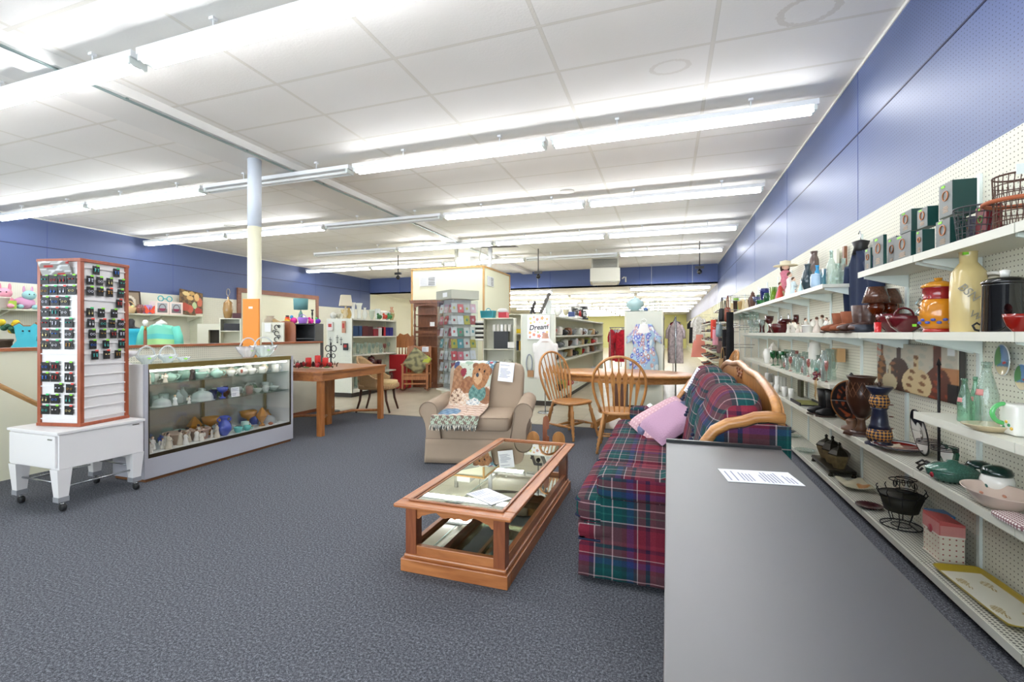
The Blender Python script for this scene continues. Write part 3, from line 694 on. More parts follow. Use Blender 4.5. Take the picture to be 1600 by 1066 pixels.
# ---- small wooden rack with round ends beside the coffee table
t = thing('wooden_rack', 'small low wooden rack with round disc ends and an upright handle board', 'rack', (*cpt(853, 4.62), 0), R(14))
for x in (-.125, .125): MB().prism([(x+.062*cos(a*pi/10), .26+.075*sin(a*pi/10)) for a in range(11)]+[(x-.062, 0), (x+.062, 0)], 'y', -.10, -.08).build('disc_end', oak, t, bevel=.004)
MB().prism([(-.032, 0), (-.032, .40), (-.025, .46), (0, .48), (.02, .47), (.032, .42), (.032, .35), (.012, .34), (.012, .28), (.032, .27), (.032, 0)], 'y', -.03, -.01).build('handle_board', pined, t, bevel=.003)
MB().box(-.12, .12, -.08, .14, .03, .05).build('tray', oak, t)
MB().box(-.16, .16, -.03, -.01, .10, .13).build('cross_bar', pined, t, bevel=.004)
# ---- square mission table with dried centrepiece
t = thing('square_table', 'square brown oak table with straight legs beside the display case', 'table', (-4.62, 5.40, 0))
bro = wood('#8a5128', '#ad6d38', 4, .35, 'Y'); brz = wood('#8f5426', '#b0713b', 4, .35, 'Z')
MB().prism([(-.50, -.78), (.46, -.78), (.55, -.70), (.55, .66), (.46, .74), (-.50, .74)], 'z', .795, .82).build('top', bro, t, bevel=.005)
MB().prism([(-.48, -.76), (.45, -.76), (.53, -.69), (.53, .65), (.45, .72), (-.48, .72)], 'z', .70, .795).build('apron', bro, t, bevel=.003)
for x, y in ((.47, -.66), (.47, .62), (-.44, .62), (-.44, -.66)): MB().box(x-.035, x+.035, y-.035, y+.035, 0, .70).build('leg', brz, t, bevel=.004)
MB().box(-.05, .05, -.05, .05, .0, .70).build('center_leg', brz, t, bevel=.004)
for sg in (-1, 1): MB().tube([(-.44, sg*.64, .13), (-.2, sg*.3, .16), (0, 0, .13)], .02, 8).tube([(.44, sg*.62, .13), (.2, sg*.3, .16), (0, 0, .13)], .02, 8).build('stretcher', brz, t)
# wreath centrepiece
wx, wy = -4.55, 5.02
t = thing('candle_centrepiece', 'dried red berry and pine cone centrepiece lying on the square table', 'centrepiece', (wx, wy, .82), R(18))
rnd = random.Random(11); m = MB()
for k in range(60):
    a = rnd.random()*2*pi; r = .10+.13*rnd.random(); q = Vector((r*cos(a)*1.5, r*sin(a)*.7, .02+.05*rnd.random())); d = Vector((rnd.random()-.5, rnd.random()-.5, rnd.random()*.7)).normalized()*.06
    m.tube([q, q+d], [.008, .003], 5)
m.build('twigs', mat('#4a2620', .8), t)['kind'] = 'stuff'
for k in range(6):
    a = k*1.05; o = MB().ball((.26*cos(a), .10*sin(a)-.03, .06), .032, 12, 8).build('berry', mat('#a8242e', .35), t)
for k in range(5):
    a = k*1.26+.4; mm = MB()
    for j in range(5): mm.lathe([(.035-.005*j, 0), (.028-.005*j, .012)], 9, (.20*cos(a), .10*sin(a), .03+j*.013))
    mm.build('pine_cone', mat('#3f2420', .8), t)
for k in range(6):
    a = k*1.05+.5; c = Vector((.28*cos(a), .12*sin(a)-.02, .03)); MB().ball(c, (.045, .02, .01), 8, 5).build('leaf', mat('#4d6a3a', .6), t)
for k, (px, top, dx) in enumerate(((482, 543, 0), (496.5, 540, 0), (508.5, 543.5, 0))):
    x, y = wx+.06*(k == 1), wy; x, y = cpt(px, dep(wx, wy)+.02*(k == 1))
    t = thing('red_candle', 'short red pillar candle, %s in the centrepiece' % ('leftmost', 'middle and tallest', 'rightmost')[k], 'candle', (x, y, .845), 0, 'red pillar candles')
    MB().lathe([(.0, 0), (.038, 0), (.038, (.125, .155, .125)[k]), (.034, (.127, .157, .127)[k]), (0, (.122, .152, .122)[k])], 20).build('wax', mat('#c02a24', .45), t)
    MB().tube([(0, 0, .12), (0, 0, (.135, .168, .135)[k])], .0015, 5).build('wick', mat('#2a1a16', .8), t)
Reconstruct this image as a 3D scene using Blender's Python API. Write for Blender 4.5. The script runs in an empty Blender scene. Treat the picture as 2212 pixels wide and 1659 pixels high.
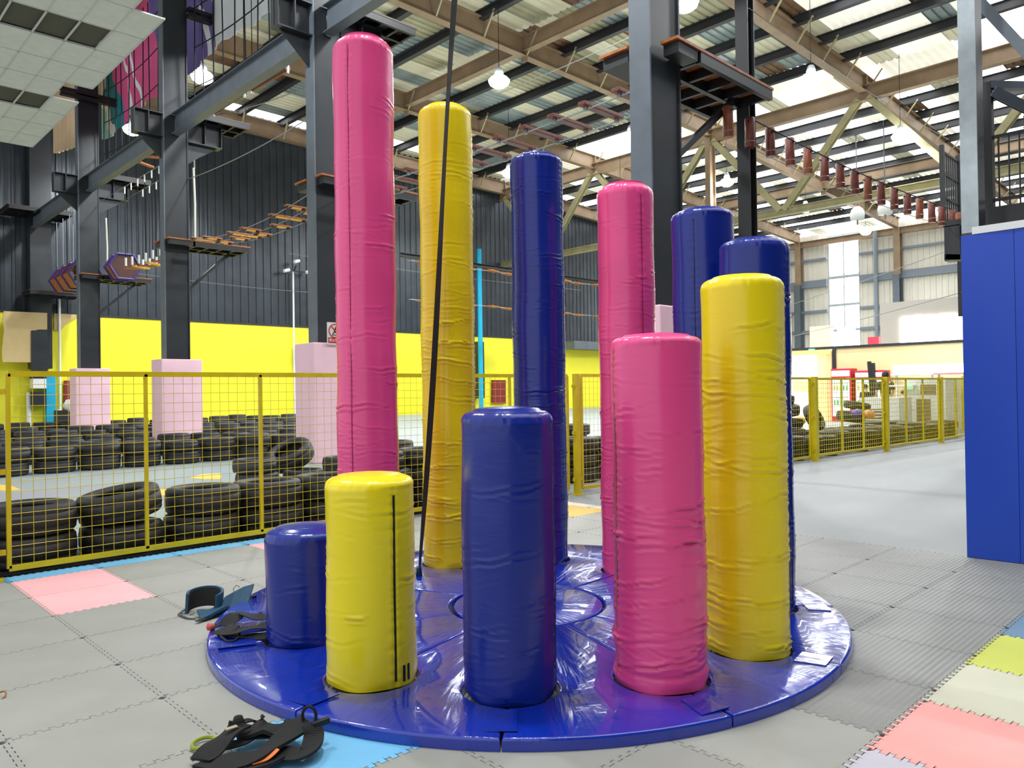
import bpy, bmesh, math, random
import numpy as np
from mathutils import Vector, Matrix

C = bpy.context.scene.collection
PI = math.pi
# ---------------------------------------------------------------- camera
FPX, CX, CY, H = 1650.0, 1106.0, 829.5, 1.35      # focal length in pixels of the 2212 frame, eye height
def _d(x, y):
    v = np.array([(x - CX) / FPX, -(y - CY) / FPX, -1.0]); return v / np.linalg.norm(v)
_X, _Y = _d(2793, 820), _d(-491, 868)             # vanishing points of the hall's two axes
_b = _X + _Y; _b /= np.linalg.norm(_b)
_c = _X - _Y; _c -= _c.dot(_b) * _b; _c /= np.linalg.norm(_c)
_X = (_b + _c) / math.sqrt(2); _Y = (_b - _c) / math.sqrt(2); _Z = np.cross(_X, _Y)
R = np.array([_X, _Y, _Z])                        # camera axes -> world axes
cam = bpy.data.cameras.new('camera'); camo = bpy.data.objects.new('camera', cam); C.objects.link(camo)
M = Matrix([[R[i][0], R[i][1], R[i][2], 0] for i in range(3)] + [[0, 0, 0, 1]])
M.translation = Vector((0, 0, H)); camo.matrix_world = M
cam.sensor_width = 36; cam.sensor_fit = 'HORIZONTAL'; cam.lens = FPX / 2212 * 36
cam.clip_start = .05; cam.clip_end = 500
bpy.context.scene.camera = camo
# ---------------------------------------------------------------- world, light, exposure
w = bpy.data.worlds.new('daylight'); bpy.context.scene.world = w; w.use_nodes = True
bgn = w.node_tree.nodes['Background']; bgn.inputs[0].default_value = (.93, .97, 1, 1); bgn.inputs[1].default_value = 0.62
vs = bpy.context.scene.view_settings
vs.view_transform = 'Standard'; vs.look = 'None'; vs.exposure = 0.8; vs.gamma = 1; vs.use_curve_mapping = False
SKY_SOFT, SKY_BRIGHT, WINDOW = .42, 2.2, 4.0      # how strongly the backlit roof sheets and windows glow
LAMP, LAMPW = 30.0, 1100.0

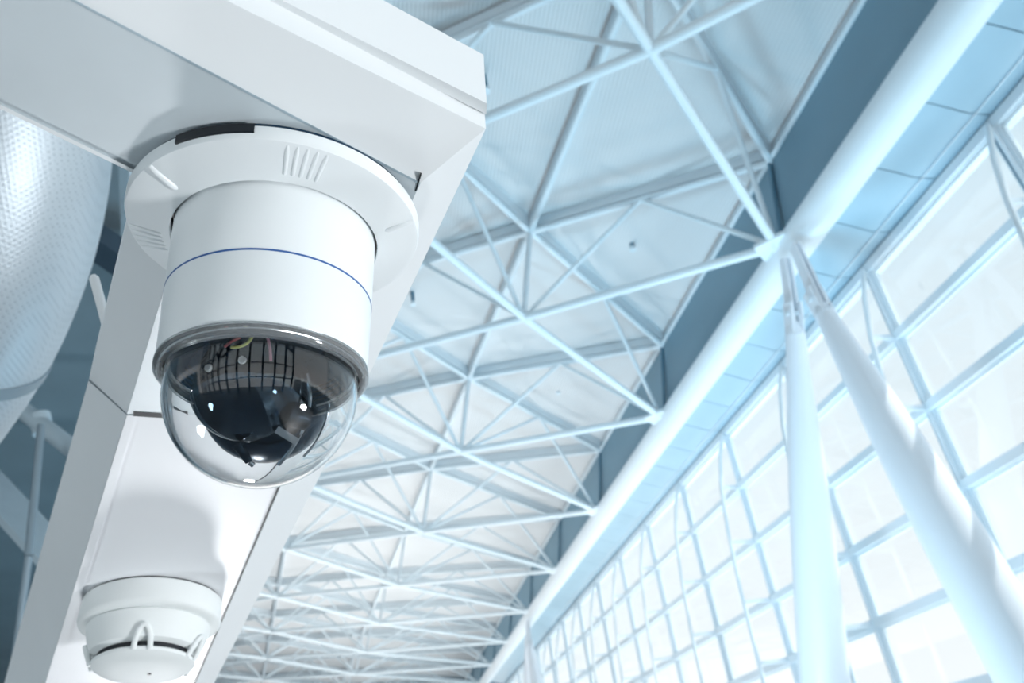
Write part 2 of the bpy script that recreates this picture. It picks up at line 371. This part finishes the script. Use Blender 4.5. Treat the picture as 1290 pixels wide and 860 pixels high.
# ------------------------------------------------------------------ V columns
def column(yh, lean, y_top, z_top, y_bot, label, grp):
    top = H(7.85, y_top, z_top); bot = H(7.85, y_bot, -4); d = (top - bot); L = d.length; d.normalize()
    e = empty('support_column', bot); tag(e, label, 'column', grp)
    ts = [0, 0.06, 0.2, 0.4, 0.6, 0.75, 0.88, 0.97, 1.0]; rs = [0.30, 0.34, 0.41, 0.45, 0.42, 0.36, 0.27, 0.20, 0.18]
    MB(bot).path([bot + d * (L * t) for t in ts], rs, 40).build('shaft', M['column'], e, True)
    MB(bot).path([top, top + d * 0.05, top + d * 0.25], [0.19, 0.18, 0.10], 32).build('end_cone', M['column'], e, True)
    side = V((1, 0, 0)); pin = top + d * 0.42; node_ = H(8.25, yh, 8.55)
    for s in (-1, 1):
        MB(bot).bar(top + d * 0.02 + side * 0.1 * s, top + d * 0.62 + side * 0.1 * s, 0.035, 0.30, d.cross(side)).build('fork_plate', M['column'], e)
    yd = (side.cross(d)).normalized()
    for s in (-1, 1):
        b0 = top + d * 0.18 + side * 0.055 * s; t0 = node_ + side * (0.055 * s - 0.25)
        wq = side * 0.02
        MB(bot).hexa([b0 - yd * 0.15 - wq, b0 + yd * 0.15 - wq, b0 + yd * 0.15 + wq, b0 - yd * 0.15 + wq], [t0 - yd * 0.09 - wq, t0 + yd * 0.09 - wq, t0 + yd * 0.09 + wq, t0 - yd * 0.09 + wq]).build('link_plate', M['column'], e)
    MB(bot).tube(pin - side * 0.16, pin + side * 0.16, 0.055, n=16).build('pin', M['chord'], e, True)
    MB(bot).tube(bot, bot + V((0, 0, 0.06)), 0.5, n=32).build('base_plate', M['column'], e)
column(11.3, 1, 11.65, 7.0, 17.0, 'thick white tapered column, left leg of the near pair before the windows', 'tapered support columns')
column(10.9, -1, 10.62, 6.75, 8.7, 'thick white tapered column, right leg of the near pair, leaning towards lower right', 'tapered support columns')
column(41.9, 1, 42.3, 7.1, 47.5, 'distant white tapered column, left leg of the far pair under the edge beam', 'tapered support columns')
column(41.9, -1, 41.4, 7.0, 38.6, 'distant white tapered column, right leg of the far pair under the edge beam', 'tapered support columns')

# ------------------------------------------------------------------ sprinklers on the ceiling
def ceil_pt(px, py):
    o2 = ray(px, py).normalized(); best = None
    for k in range(K - 1):
        a, b_, c_ = cnode(k, 0), cnode(k + 1, 0), cnode(k, 60)
        n = (b_ - a).cross(c_ - a).normalized(); t = (a - O).dot(n) / o2.dot(n); p = O + o2 * t
        xa, xb = cnode(k, p.y).x, cnode(k + 1, p.y).x
        if t > 0 and xb - 0.3 <= p.x <= xa + 0.3: best = p; break
    return best
for (px, py), lb in (((609, 92), 'small pendant sprinkler under the ceiling beside the tip of the bracket'), ((792, 293), 'small pendant sprinkler under the ceiling left of the near column head'),
                     ((700, 477), 'small pendant sprinkler under the ceiling near the picture centre, below the larger one'), ((519, 364), 'small pendant sprinkler under the ceiling just right of the dome camera body')):
    p = ceil_pt(px, py)
    e = empty('sprinkler', p); tag(e, lb, 'sprinkler', 'ceiling sprinklers')
    MB(p).tube(p - V((0, 0, 0.02)), p - V((0, 0, 0.45)), 0.055, n=12).build('drop_pipe', M['frame_dark'], e, True)
    MB(p).tube(p - V((0, 0, 0.45)), p - V((0, 0, 0.58)), 0.05, 0.09, n=12).build('head', M['steel'], e, True)

# ------------------------------------------------------------------ left: dark dropped ceiling, duct, pipes
DZ = 3.4 + CZ
e = tag(MB().prism([(-1.0, 2.0, DZ), (-1.55, 4.2, DZ), (-8.2, 26, DZ), (-22, 26, DZ), (-22, 2.0, DZ)], [(-1.0, 2.0, DZ + 0.4), (-1.55, 4.2, DZ + 0.4), (-8.2, 26, DZ + 0.4), (-22, 26, DZ + 0.4), (-22, 2.0, DZ + 0.4)]).build('ceiling_dropped', M['dark_ceiling']), kind='structure')

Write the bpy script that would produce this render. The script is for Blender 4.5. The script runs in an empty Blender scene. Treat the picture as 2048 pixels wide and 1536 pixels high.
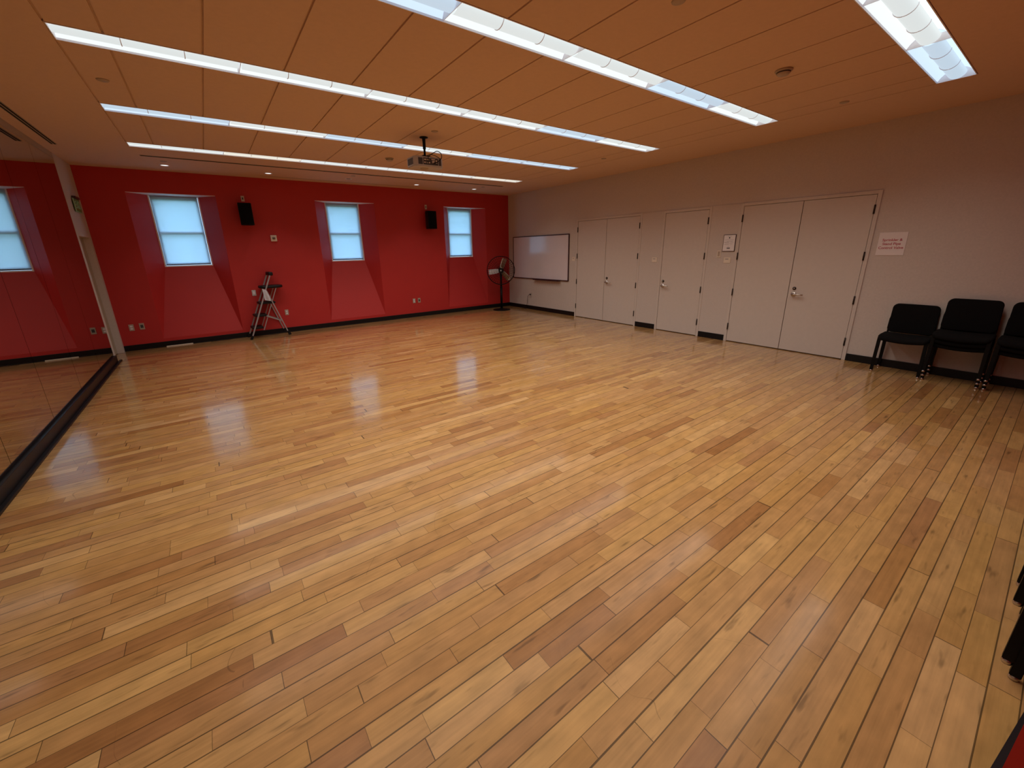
++++++++++
[DIRECTION] From the records above, extract the lines from the one holding "Reconstruct this image" through the one holding "from mathutils import Vector, Matrix", word for word; omit the pictures.

[TASK RESPONSE]
Reconstruct this image as a 3D scene using Blender's Python API. Write for Blender 4.5. The script runs in an empty Blender scene. Treat the picture as 2212 pixels wide and 1659 pixels high.
import bpy, bmesh, math, random
import numpy as np
from mathutils import Vector, Matrix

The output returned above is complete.